→ Your goal:
Exactly the lines from the start of the data below through the line that contains "COL = SC.collection" are to be copied, with pictures left out.

→ Working data:
═══

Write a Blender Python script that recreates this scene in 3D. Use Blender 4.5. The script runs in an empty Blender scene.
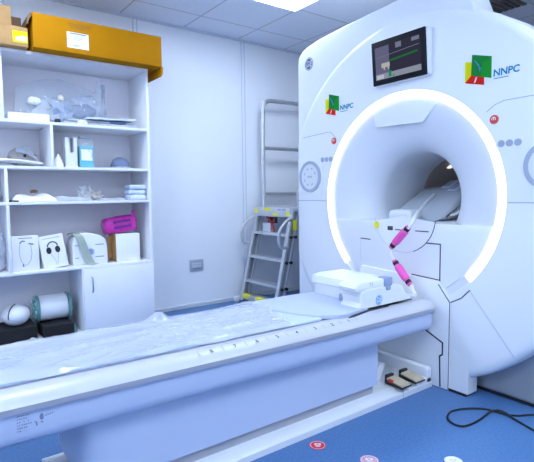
import bpy, bmesh, math, random
from mathutils import Vector, Matrix, noise
random.seed(7)
PI = math.pi
SC = bpy.context.scene
COL = SC.collection

# ------------------------------------------------------------------ camera
def make_camera():
    yaw, pitch, roll = math.radians(53.7), math.radians(4.6), math.radians(-0.62)
    F = Vector((math.cos(yaw)*math.cos(pitch), math.sin(yaw)*math.cos(pitch), -math.sin(pitch)))
    R0 = Vector((math.sin(yaw), -math.cos(yaw), 0)); U0 = R0.cross(F)
    R = R0*math.cos(roll) + U0*math.sin(roll); U = -R0*math.sin(roll) + U0*math.cos(roll)
    cd = bpy.data.cameras.new('camera'); co = bpy.data.objects.new('camera', cd); COL.objects.link(co)
    cd.sensor_width = 36.0; cd.sensor_fit = 'HORIZONTAL'; cd.lens = 475/534*36.0
    cd.clip_start = 0.02; cd.clip_end = 60
    m = Matrix((( R.x, U.x, -F.x, 0), (R.y, U.y, -F.y, 0), (R.z, U.z, -F.z, 1.1), (0, 0, 0, 1)))
    co.matrix_world = m
    SC.camera = co
make_camera()

# ------------------------------------------------------------------ world, exposure, lamp strengths
w = bpy.data.worlds.new('world'); SC.world = w; w.use_nodes = True
w.node_tree.nodes['Background'].inputs[0].default_value = (0.55, 0.66, 1.0, 1)
w.node_tree.nodes['Background'].inputs[1].default_value = 0.15
SC.view_settings.view_transform = 'Standard'; SC.view_settings.look = 'None'
SC.view_settings.gamma = 1.0; SC.view_settings.use_curve_mapping = False
SC.view_settings.exposure = 0.0
PANEL_EMIT = 24.5
RING_EMIT = 2.8
LIGHT_COL = (0.70, 0.835, 1.0)

# ------------------------------------------------------------------ helpers
def mat(name, col, rough=0.5, metal=0.0, spec=0.5, noise_amt=0.0, noise_scale=8.0, bump=0.0, bump_scale=60.0, coat=0.0, emit=None, emit_s=0.0, alpha=1.0, trans=0.0):
    m = bpy.data.materials.new(name); m.use_nodes = True
    nt = m.node_tree; b = nt.nodes['Principled BSDF']
    b.inputs['Base Color'].default_value = (*col, 1); b.inputs['Roughness'].default_value = rough
    b.inputs['Metallic'].default_value = metal; b.inputs['Specular IOR Level'].default_value = spec
    b.inputs['Coat Weight'].default_value = coat; b.inputs['Alpha'].default_value = alpha
    b.inputs['Transmission Weight'].default_value = trans
    if emit:
        b.inputs['Emission Color'].default_value = (*emit, 1); b.inputs['Emission Strength'].default_value = emit_s
    if noise_amt or bump:
        tc = nt.nodes.new('ShaderNodeTexCoord')
    if noise_amt:
        n = nt.nodes.new('ShaderNodeTexNoise'); n.inputs['Scale'].default_value = noise_scale; n.inputs['Detail'].default_value = 4
        r = nt.nodes.new('ShaderNodeValToRGB')
        r.color_ramp.elements[0].position = 0.3; r.color_ramp.elements[1].position = 0.7
        lo = [max(0, c*(1-noise_amt)) for c in col]; hi = [min(1, c*(1+noise_amt)) for c in col]
        r.color_ramp.elements[0].color = (*lo, 1); r.color_ramp.elements[1].color = (*hi, 1)
        nt.links.new(tc.outputs['Object'], n.inputs['Vector']); nt.links.new(n.outputs['Fac'], r.inputs['Fac'])
        nt.links.new(r.outputs['Color'], b.inputs['Base Color'])
    if bump:
        n2 = nt.nodes.new('ShaderNodeTexNoise'); n2.inputs['Scale'].default_value = bump_scale; n2.inputs['Detail'].default_value = 3
        bp = nt.nodes.new('ShaderNodeBump'); bp.inputs['Strength'].default_value = bump; bp.inputs['Distance'].default_value = 0.01
        nt.links.new(tc.outputs['Object'], n2.inputs['Vector']); nt.links.new(n2.outputs['Fac'], bp.inputs['Height'])
        nt.links.new(bp.outputs['Normal'], b.inputs['Normal'])
    return m

def film(name, col, clear=0.5, rough=0.18):
    m = bpy.data.materials.new(name); m.use_nodes = True
    nt = m.node_tree; b = nt.nodes['Principled BSDF']; out = nt.nodes['Material Output']
    b.inputs['Base Color'].default_value = (*col, 1); b.inputs['Roughness'].default_value = rough
    b.inputs['Specular IOR Level'].default_value = 0.9
    t = nt.nodes.new('ShaderNodeBsdfTransparent'); mx = nt.nodes.new('ShaderNodeMixShader')
    mx.inputs[0].default_value = clear
    nt.links.new(b.outputs[0], mx.inputs[1]); nt.links.new(t.outputs[0], mx.inputs[2]); nt.links.new(mx.outputs[0], out.inputs[0])
    return m

def emitter(name, col, s):
    m = bpy.data.materials.new(name); m.use_nodes = True
    nt = m.node_tree; nt.nodes.clear()
    e = nt.nodes.new('ShaderNodeEmission'); e.inputs[0].default_value = (*col, 1); e.inputs[1].default_value = s
    o = nt.nodes.new('ShaderNodeOutputMaterial'); nt.links.new(e.outputs[0], o.inputs[0])
    return m

def obj(name, bm, m, parent=None, ang=35):
    bmesh.ops.recalc_face_normals(bm, faces=bm.faces)
    me = bpy.data.meshes.new(name)
    if parent is not None:
        base = parent
        off = Vector((0, 0, 0))
        while base is not None:
            off += base.location; base = base.parent
        for v in bm.verts: v.co -= off
    bm.to_mesh(me); bm.free()
    me.materials.append(m)
    me.polygons.foreach_set('use_smooth', [True]*len(me.polygons))
    me.set_sharp_from_angle(angle=math.radians(ang))
    o = bpy.data.objects.new(name, me); COL.objects.link(o)
    if parent is not None: o.parent = parent
    return o

def tag(o, label, cat, group=None, kind=None):
    o['label'] = label; o['category'] = cat
    if group: o['group'] = group
    if kind: o['kind'] = kind
    return o

def thing(name, label, cat, loc=(0, 0, 0), group=None):
    o = bpy.data.objects.new(name, None); COL.objects.link(o); o.location = loc
    o.empty_display_size = 0.05
    return tag(o, label, cat, group)

def struct(name, bm, m, parent=None):
    o = obj(name, bm, m, parent)
    if parent is None: o['kind'] = 'structure'
    return o

def B(): return bmesh.new()

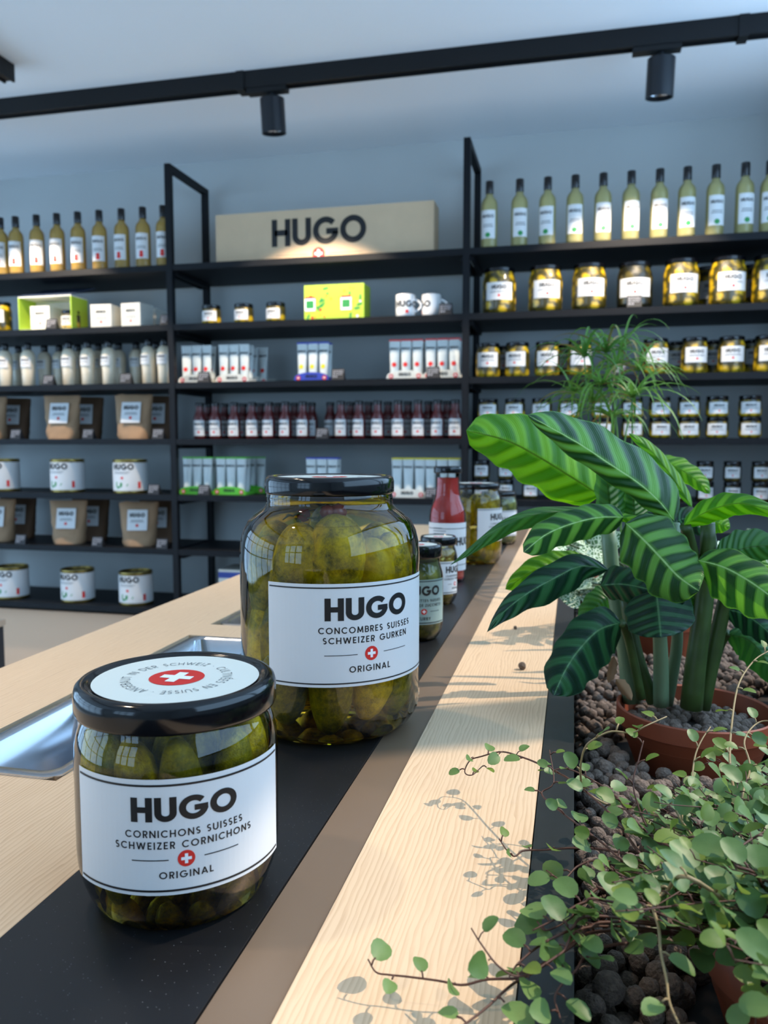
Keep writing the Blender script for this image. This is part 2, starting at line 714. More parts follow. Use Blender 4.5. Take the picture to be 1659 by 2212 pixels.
def glyph(c, w, n=14):
    h = w / 2
    if c == 'H':
        return .74, [[(h, 0), (h, 1)], [(.74 - h, 0), (.74 - h, 1)], [(h, .5), (.74 - h, .5)]]
    if c == 'U':
        r = .37 - h
        return .74, [[(h, 1), (h, .37)] + arc(.37, .36, r, .36 - h, 180, 360, n) + [(.74 - h, 1)]]
    if c == 'G':
        r = .5 - h
        return .98, [arc(.5, .5, r, r, 42, 352, n + 8), [(.52, .47), (.98, .47)]]
    if c == 'O':
        r = .5 - h
        return 1.0, [arc(.5, .5, r, r, 0, 360, n + 8)]
    if c == 'C':
        r = .5 - h
        return .86, [arc(.5, .5, r, r, 44, 316, n + 4)]
    if c in 'RPB':
        r = .25 if c != 'B' else .23
        y0 = 1 - h - 2 * (.27 - h / 2) if c != 'B' else .52
        ry = (1 - h - y0) / 2
        bowl = [(h, 1 - h), (.34, 1 - h)] + arc(.34, y0 + ry, .24 - h * .6, ry, 90, -90, n // 2) + [(h, y0)]
        st = [[(h, 0), (h, 1)], bowl]
        if c == 'R':
            st.append([(.3, y0), (.56 - h * .4, 0)])
        if c == 'B':
            ry2 = (y0 - h) / 2
            st.append([(h, y0), (.36, y0)] + arc(.36, h + ry2, .26 - h * .6, ry2, 90, -90, n // 2) + [(h, h)])
        return .6, st
    if c == 'N':
        return .78, [[(h, 0), (h, 1)], [(.78 - h, 0), (.78 - h, 1)], [(h, .96), (.78 - h, .04)]]
    if c == 'I':
        return w, [[(h, 0), (h, 1)]]
    if c == 'S':
        ry = (1 - w) / 4
        rx = .27 - h
        return .54, [arc(.27, 1 - h - ry, rx, ry, 35, 265, n) + arc(.27, h + ry, rx, ry, 85, -145, n)]
    if c in 'EÉ':
        st = [[(h, 0), (h, 1)], [(h, 1 - h), (.5, 1 - h)], [(h, .5), (.46, .5)], [(h, h), (.5, h)]]
        if c == 'É':
            st.append([(.2, 1.1), (.36, 1.3)])
        return .52, st
    if c == 'L':
        return .48, [[(h, 0), (h, 1)], [(h, h), (.48, h)]]
    if c == 'A':
        return .84, [[(h * .9, 0), (.42, .96)], [(.84 - h * .9, 0), (.42, .96)], [(.2, .28), (.64, .28)]]
    if c == 'V':
        return .8, [[(h, 1), (.4, .05)], [(.8 - h, 1), (.4, .05)]]
    if c == 'M':
        return .94, [[(h, 0), (h + .06, 1)], [(.94 - h, 0), (.94 - h - .06, 1)], [(h + .06, .95), (.47, .15)], [(.88 - h, .95), (.47, .15)]]
    if c == 'W':
        return 1.18, [[(h * .9, 1), (.32, .03)], [(.32, .03), (.59, .95)], [(.59, .95), (.86, .03)], [(.86, .03), (1.18 - h * .9, 1)]]
    if c == 'Z':
        return .58, [[(.02, 1 - h), (.56, 1 - h)], [(.52, .94), (.06, .06)], [(.02, h), (.58, h)]]
    if c == 'K':
        return .66, [[(h, 0), (h, 1)], [(h, .42), (.6, 1)], [(.22, .55), (.62, 0)]]
    if c == 'T':
        return .58, [[(.29, 0), (.29, 1)], [(0, 1 - h), (.58, 1 - h)]]
    if c == 'Y':
        return .7, [[(.35, 0), (.35, .45)], [(.35, .42), (h * .8, 1)], [(.35, .42), (.7 - h * .8, 1)]]
    if c == 'D':
        return .76, [[(h, 0), (h, 1)], [(h, 1 - h), (.28, 1 - h)] + arc(.28, .5, .48 - h, .5 - h, 90, -90, n) + [(h, h)]]
    if c == '·':
        return .2, [[(.02, .4), (.18, .4)]]
    return .36, []


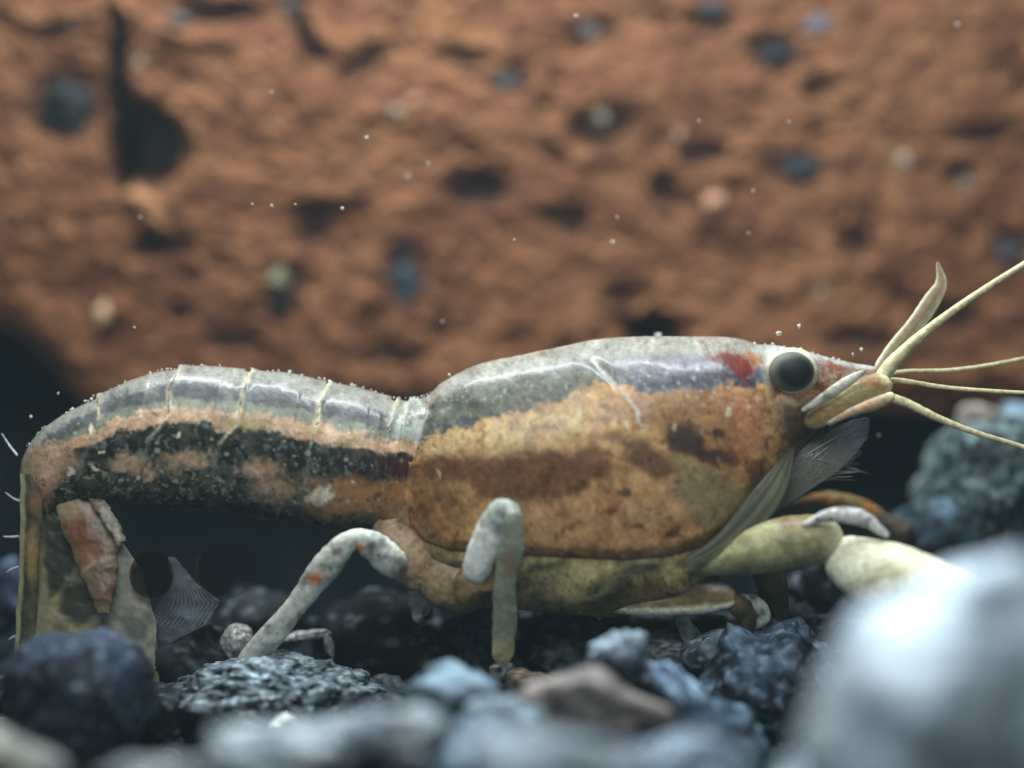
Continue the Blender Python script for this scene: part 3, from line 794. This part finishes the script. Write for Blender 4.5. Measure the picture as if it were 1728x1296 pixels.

═══

→ Response to the task:
Write a Blender Python script that recreates this scene in 3D. Use Blender 4.5. The script runs in an empty Blender scene.
import bpy, bmesh, math, random
from mathutils import Vector, Matrix, noise
random.seed(7)
PI = math.pi
SC = bpy.context.scene
COL = SC.collection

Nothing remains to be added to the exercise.